GIVEN MATERIAL:
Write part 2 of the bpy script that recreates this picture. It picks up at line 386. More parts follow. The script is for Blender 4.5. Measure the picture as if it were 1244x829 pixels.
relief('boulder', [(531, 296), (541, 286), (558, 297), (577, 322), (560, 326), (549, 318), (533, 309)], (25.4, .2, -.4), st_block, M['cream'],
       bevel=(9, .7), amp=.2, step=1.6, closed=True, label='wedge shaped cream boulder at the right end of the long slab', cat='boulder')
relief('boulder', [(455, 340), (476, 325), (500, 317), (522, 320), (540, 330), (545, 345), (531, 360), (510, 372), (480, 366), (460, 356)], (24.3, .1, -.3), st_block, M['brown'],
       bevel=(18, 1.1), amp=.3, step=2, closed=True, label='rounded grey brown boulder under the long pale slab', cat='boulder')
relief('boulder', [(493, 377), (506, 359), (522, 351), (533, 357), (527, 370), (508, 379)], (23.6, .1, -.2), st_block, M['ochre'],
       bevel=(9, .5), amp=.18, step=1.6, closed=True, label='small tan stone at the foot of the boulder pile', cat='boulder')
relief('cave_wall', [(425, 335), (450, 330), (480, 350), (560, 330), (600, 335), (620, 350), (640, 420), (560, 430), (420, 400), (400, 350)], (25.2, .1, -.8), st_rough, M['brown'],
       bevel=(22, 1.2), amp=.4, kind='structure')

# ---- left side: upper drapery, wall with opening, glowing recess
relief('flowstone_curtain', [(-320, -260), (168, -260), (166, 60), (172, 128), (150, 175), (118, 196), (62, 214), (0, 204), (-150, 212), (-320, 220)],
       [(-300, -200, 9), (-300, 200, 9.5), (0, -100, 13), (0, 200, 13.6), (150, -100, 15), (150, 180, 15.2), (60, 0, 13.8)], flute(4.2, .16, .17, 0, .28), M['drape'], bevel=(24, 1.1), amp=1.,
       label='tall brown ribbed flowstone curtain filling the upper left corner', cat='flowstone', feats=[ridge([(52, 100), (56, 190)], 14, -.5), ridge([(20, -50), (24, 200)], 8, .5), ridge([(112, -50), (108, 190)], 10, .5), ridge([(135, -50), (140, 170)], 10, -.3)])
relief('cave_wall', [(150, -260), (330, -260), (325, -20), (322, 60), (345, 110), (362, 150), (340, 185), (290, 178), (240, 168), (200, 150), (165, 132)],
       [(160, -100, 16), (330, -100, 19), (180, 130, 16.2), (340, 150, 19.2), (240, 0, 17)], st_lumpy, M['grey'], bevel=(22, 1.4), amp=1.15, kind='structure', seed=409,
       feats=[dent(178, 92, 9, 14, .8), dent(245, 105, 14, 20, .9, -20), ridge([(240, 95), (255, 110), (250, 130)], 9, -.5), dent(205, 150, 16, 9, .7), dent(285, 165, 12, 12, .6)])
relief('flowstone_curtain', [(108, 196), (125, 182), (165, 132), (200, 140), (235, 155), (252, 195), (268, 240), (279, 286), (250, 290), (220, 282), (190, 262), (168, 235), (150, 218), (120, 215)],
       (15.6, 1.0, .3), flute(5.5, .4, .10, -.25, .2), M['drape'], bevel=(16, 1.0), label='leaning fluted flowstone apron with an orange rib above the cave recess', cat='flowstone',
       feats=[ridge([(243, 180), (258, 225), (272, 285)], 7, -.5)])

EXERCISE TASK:
Reproduce the listing above verbatim, from first line to last.

TASK RESULT:
Write part 2 of the bpy script that recreates this picture. It picks up at line 386. More parts follow. The script is for Blender 4.5. Measure the picture as if it were 1244x829 pixels.
relief('boulder', [(531, 296), (541, 286), (558, 297), (577, 322), (560, 326), (549, 318), (533, 309)], (25.4, .2, -.4), st_block, M['cream'],
       bevel=(9, .7), amp=.2, step=1.6, closed=True, label='wedge shaped cream boulder at the right end of the long slab', cat='boulder')
relief('boulder', [(455, 340), (476, 325), (500, 317), (522, 320), (540, 330), (545, 345), (531, 360), (510, 372), (480, 366), (460, 356)], (24.3, .1, -.3), st_block, M['brown'],
       bevel=(18, 1.1), amp=.3, step=2, closed=True, label='rounded grey brown boulder under the long pale slab', cat='boulder')
relief('boulder', [(493, 377), (506, 359), (522, 351), (533, 357), (527, 370), (508, 379)], (23.6, .1, -.2), st_block, M['ochre'],
       bevel=(9, .5), amp=.18, step=1.6, closed=True, label='small tan stone at the foot of the boulder pile', cat='boulder')
relief('cave_wall', [(425, 335), (450, 330), (480, 350), (560, 330), (600, 335), (620, 350), (640, 420), (560, 430), (420, 400), (400, 350)], (25.2, .1, -.8), st_rough, M['brown'],
       bevel=(22, 1.2), amp=.4, kind='structure')

# ---- left side: upper drapery, wall with opening, glowing recess
relief('flowstone_curtain', [(-320, -260), (168, -260), (166, 60), (172, 128), (150, 175), (118, 196), (62, 214), (0, 204), (-150, 212), (-320, 220)],
       [(-300, -200, 9), (-300, 200, 9.5), (0, -100, 13), (0, 200, 13.6), (150, -100, 15), (150, 180, 15.2), (60, 0, 13.8)], flute(4.2, .16, .17, 0, .28), M['drape'], bevel=(24, 1.1), amp=1.,
       label='tall brown ribbed flowstone curtain filling the upper left corner', cat='flowstone', feats=[ridge([(52, 100), (56, 190)], 14, -.5), ridge([(20, -50), (24, 200)], 8, .5), ridge([(112, -50), (108, 190)], 10, .5), ridge([(135, -50), (140, 170)], 10, -.3)])
relief('cave_wall', [(150, -260), (330, -260), (325, -20), (322, 60), (345, 110), (362, 150), (340, 185), (290, 178), (240, 168), (200, 150), (165, 132)],
       [(160, -100, 16), (330, -100, 19), (180, 130, 16.2), (340, 150, 19.2), (240, 0, 17)], st_lumpy, M['grey'], bevel=(22, 1.4), amp=1.15, kind='structure', seed=409,
       feats=[dent(178, 92, 9, 14, .8), dent(245, 105, 14, 20, .9, -20), ridge([(240, 95), (255, 110), (250, 130)], 9, -.5), dent(205, 150, 16, 9, .7), dent(285, 165, 12, 12, .6)])
relief('flowstone_curtain', [(108, 196), (125, 182), (165, 132), (200, 140), (235, 155), (252, 195), (268, 240), (279, 286), (250, 290), (220, 282), (190, 262), (168, 235), (150, 218), (120, 215)],
       (15.6, 1.0, .3), flute(5.5, .4, .10, -.25, .2), M['drape'], bevel=(16, 1.0), label='leaning fluted flowstone apron with an orange rib above the cave recess', cat='flowstone',
       feats=[ridge([(243, 180), (258, 225), (272, 285)], 7, -.5)])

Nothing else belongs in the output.